Member of the American Academy of Arts and Sciences (1949), Honorary Member of the American Institute of Architects (1963), Honorary Member of the National Institute of Arts and Letters (USA, 1964), Honorary Member of the Academy of Arts of the USSR (1983)
Oscar Niemeyer was a keen smoker of cigars, smoking more in later life. His architectural studio was a smoking zone.
Quotes from others about the person
Nicolai Ouroussoff, the architecture critic of The New York Times, published an article asking whether Niemeyer's last work had been affected by advanced age. Ouroussoff found the "Niterói Contemporary Art Museum" to be of significantly lower quality than the architect's earlier works. He argued that "the greatest threat to Mr. Niemeyer's remarkable legacy may not be the developer's bulldozer or insensitive city planners, but Mr. Niemeyer himself. " He considers iconic works at "Esplanada dos Ministérios" to "have been marred by the architect's own hand. "
The BBC's obituary of Niemeyer said that he "built some of the world's most striking buildings – monumental, curving concrete and glass structures which almost defy description", describing him as "one of the most innovative and daring architects of the last 60 years".
The Washington Post said he was "widely regarded as the foremost Latin American architect of the last century".

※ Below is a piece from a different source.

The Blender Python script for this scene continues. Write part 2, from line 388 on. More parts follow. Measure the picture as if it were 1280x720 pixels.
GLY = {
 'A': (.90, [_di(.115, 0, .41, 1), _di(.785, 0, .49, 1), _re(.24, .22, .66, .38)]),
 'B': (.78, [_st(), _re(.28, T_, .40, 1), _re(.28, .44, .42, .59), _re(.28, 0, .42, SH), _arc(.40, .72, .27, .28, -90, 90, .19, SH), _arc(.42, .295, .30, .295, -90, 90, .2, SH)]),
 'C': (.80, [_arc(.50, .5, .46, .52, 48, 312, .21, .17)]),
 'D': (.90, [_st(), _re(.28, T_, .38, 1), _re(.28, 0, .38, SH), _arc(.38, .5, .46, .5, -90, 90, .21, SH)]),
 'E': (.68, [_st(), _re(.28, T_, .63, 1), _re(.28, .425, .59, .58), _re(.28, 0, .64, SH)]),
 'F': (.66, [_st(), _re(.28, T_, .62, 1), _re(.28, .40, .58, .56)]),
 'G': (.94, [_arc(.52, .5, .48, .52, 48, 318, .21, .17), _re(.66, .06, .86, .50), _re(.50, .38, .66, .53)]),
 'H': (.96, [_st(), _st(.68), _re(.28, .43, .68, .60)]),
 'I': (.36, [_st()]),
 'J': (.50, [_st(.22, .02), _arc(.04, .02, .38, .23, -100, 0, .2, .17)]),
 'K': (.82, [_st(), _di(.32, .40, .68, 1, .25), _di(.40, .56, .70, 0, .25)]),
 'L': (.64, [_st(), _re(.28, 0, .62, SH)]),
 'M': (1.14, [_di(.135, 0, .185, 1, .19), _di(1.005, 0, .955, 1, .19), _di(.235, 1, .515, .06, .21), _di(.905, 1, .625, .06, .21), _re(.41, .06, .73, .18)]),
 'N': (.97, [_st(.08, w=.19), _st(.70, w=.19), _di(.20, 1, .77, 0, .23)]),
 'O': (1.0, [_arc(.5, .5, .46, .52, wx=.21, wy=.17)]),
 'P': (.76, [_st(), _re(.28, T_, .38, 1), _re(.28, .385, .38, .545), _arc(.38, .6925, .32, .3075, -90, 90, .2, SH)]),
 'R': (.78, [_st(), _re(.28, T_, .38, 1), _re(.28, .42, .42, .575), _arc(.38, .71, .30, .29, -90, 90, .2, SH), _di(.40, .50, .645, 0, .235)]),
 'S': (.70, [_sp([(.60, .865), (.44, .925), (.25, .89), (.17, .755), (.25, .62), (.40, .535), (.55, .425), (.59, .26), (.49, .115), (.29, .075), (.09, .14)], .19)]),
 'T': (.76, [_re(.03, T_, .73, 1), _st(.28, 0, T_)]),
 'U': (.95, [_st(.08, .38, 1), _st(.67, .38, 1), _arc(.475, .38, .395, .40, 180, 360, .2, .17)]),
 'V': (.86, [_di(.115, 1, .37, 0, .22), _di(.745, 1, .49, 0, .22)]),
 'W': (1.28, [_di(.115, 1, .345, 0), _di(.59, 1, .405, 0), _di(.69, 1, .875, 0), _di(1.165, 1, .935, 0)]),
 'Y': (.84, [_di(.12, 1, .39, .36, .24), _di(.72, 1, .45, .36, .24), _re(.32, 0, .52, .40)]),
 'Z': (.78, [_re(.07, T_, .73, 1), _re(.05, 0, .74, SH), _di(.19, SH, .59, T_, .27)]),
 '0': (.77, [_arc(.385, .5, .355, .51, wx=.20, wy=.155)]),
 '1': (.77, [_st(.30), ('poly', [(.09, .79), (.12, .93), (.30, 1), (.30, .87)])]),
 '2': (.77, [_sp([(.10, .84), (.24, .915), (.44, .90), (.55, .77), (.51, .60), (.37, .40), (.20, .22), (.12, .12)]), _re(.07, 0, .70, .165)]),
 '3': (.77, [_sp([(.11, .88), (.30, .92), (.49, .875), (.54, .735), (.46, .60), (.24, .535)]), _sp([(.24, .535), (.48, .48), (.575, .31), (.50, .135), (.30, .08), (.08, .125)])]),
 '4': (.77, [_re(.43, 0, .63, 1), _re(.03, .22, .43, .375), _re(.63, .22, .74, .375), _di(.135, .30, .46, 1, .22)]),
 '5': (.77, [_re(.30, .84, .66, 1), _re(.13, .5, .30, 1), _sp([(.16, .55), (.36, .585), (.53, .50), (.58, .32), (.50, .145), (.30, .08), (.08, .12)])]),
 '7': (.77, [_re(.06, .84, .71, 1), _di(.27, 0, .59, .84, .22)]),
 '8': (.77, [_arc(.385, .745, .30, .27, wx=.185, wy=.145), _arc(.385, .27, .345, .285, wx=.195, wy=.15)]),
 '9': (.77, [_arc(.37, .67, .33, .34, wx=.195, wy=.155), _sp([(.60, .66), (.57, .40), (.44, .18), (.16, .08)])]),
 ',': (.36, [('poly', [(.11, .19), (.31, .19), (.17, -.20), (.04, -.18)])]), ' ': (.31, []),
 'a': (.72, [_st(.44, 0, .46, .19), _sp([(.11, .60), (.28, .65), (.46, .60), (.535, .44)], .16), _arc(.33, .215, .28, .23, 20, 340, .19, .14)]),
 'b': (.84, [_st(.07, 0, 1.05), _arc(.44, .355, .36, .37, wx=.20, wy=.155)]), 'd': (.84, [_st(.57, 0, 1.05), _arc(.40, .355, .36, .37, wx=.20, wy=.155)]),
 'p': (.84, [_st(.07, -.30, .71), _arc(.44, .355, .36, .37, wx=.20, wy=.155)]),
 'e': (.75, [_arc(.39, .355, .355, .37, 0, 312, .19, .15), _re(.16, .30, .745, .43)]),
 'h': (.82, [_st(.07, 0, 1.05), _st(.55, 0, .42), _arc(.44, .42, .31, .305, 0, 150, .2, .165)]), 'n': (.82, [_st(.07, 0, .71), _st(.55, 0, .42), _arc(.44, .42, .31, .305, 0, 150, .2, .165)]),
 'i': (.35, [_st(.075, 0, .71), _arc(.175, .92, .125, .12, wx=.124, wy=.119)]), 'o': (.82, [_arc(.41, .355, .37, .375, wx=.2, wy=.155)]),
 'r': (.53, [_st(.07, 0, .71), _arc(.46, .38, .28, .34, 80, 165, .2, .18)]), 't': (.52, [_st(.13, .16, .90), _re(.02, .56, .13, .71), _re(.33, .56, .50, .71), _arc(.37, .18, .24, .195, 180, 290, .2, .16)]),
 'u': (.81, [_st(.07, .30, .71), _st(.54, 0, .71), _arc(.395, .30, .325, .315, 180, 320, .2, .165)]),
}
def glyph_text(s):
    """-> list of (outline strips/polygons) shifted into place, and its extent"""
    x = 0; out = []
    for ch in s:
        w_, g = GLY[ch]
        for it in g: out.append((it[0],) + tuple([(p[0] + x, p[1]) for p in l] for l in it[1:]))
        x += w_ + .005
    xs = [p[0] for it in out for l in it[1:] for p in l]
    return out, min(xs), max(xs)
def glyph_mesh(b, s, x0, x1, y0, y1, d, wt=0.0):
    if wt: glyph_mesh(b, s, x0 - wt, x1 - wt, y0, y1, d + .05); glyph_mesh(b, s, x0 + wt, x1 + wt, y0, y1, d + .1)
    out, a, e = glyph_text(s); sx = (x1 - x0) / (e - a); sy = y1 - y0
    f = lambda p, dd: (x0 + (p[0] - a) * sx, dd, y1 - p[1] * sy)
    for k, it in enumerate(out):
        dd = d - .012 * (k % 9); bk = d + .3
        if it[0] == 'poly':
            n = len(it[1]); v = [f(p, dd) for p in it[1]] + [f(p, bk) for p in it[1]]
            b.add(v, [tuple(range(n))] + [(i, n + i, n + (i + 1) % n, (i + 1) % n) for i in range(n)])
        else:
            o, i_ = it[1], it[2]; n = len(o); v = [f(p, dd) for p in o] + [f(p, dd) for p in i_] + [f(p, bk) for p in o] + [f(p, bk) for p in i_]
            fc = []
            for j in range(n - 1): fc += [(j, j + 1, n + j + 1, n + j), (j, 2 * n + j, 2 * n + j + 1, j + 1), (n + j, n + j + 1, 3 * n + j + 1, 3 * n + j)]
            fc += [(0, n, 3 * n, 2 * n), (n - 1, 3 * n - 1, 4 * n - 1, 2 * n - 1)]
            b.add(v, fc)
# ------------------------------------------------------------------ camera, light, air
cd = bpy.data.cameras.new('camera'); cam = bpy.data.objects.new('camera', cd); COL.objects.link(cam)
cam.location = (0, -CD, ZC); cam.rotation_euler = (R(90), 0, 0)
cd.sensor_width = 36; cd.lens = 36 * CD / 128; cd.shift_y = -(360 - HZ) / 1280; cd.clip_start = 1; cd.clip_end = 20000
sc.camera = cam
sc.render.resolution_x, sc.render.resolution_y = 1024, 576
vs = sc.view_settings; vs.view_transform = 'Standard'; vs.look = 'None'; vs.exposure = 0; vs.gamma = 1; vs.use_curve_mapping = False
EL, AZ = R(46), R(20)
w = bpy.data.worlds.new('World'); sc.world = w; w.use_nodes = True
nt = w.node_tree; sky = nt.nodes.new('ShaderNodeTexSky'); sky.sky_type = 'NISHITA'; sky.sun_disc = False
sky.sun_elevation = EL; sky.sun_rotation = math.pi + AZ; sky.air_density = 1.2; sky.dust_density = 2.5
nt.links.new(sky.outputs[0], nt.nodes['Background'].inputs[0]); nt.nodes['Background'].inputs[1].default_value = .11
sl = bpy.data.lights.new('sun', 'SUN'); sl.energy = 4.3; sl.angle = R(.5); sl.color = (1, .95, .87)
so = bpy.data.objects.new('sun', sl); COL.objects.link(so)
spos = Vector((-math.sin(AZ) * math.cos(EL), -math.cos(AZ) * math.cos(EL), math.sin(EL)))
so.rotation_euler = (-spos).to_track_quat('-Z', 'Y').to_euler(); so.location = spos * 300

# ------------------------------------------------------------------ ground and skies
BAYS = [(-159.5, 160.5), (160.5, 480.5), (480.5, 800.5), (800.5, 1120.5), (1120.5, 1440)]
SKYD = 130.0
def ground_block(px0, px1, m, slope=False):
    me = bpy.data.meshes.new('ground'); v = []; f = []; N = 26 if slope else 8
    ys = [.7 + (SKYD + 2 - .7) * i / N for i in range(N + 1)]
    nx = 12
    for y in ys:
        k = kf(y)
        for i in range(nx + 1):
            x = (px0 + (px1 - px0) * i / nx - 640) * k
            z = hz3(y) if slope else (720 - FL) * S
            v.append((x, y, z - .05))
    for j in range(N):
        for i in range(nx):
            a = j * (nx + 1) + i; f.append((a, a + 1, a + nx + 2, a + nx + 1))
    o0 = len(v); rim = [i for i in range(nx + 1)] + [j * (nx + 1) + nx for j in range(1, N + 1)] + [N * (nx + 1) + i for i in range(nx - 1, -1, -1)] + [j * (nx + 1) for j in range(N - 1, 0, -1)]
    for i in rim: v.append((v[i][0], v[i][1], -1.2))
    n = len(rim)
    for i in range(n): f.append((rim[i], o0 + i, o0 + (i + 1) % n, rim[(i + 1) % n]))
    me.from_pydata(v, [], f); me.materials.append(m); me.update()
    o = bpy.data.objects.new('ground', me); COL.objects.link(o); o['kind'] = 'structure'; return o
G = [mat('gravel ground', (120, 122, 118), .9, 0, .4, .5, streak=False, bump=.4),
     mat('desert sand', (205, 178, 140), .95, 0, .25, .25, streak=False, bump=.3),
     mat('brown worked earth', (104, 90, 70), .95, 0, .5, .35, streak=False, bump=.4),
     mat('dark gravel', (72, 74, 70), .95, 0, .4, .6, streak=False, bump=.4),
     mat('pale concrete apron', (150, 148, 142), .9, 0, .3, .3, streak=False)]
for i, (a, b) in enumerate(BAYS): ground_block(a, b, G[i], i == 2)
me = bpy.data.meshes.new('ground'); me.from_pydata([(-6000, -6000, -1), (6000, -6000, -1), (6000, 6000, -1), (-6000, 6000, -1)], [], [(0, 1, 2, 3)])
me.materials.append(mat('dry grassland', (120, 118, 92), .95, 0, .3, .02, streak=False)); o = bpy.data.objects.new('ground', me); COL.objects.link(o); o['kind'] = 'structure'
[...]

In 1928, at age 21, Niemeyer married Annita Baldo, daughter of Italian immigrants from Padua. They had one daughter, Anna Maria, in 1930 (she predeceased her father on June 6, 2012). Niemeyer subsequently had five grandchildren, thirteen great-grandchildren, and seven great-great-grandchildren. Annita died in 2004, at 93, after 76 years of marriage. In 2006, shortly before his 99th birthday, Niemeyer married for the second time, to his longtime secretary, Vera Lucia Cabreira at his apartment, a month after he had fractured his hip in a fall.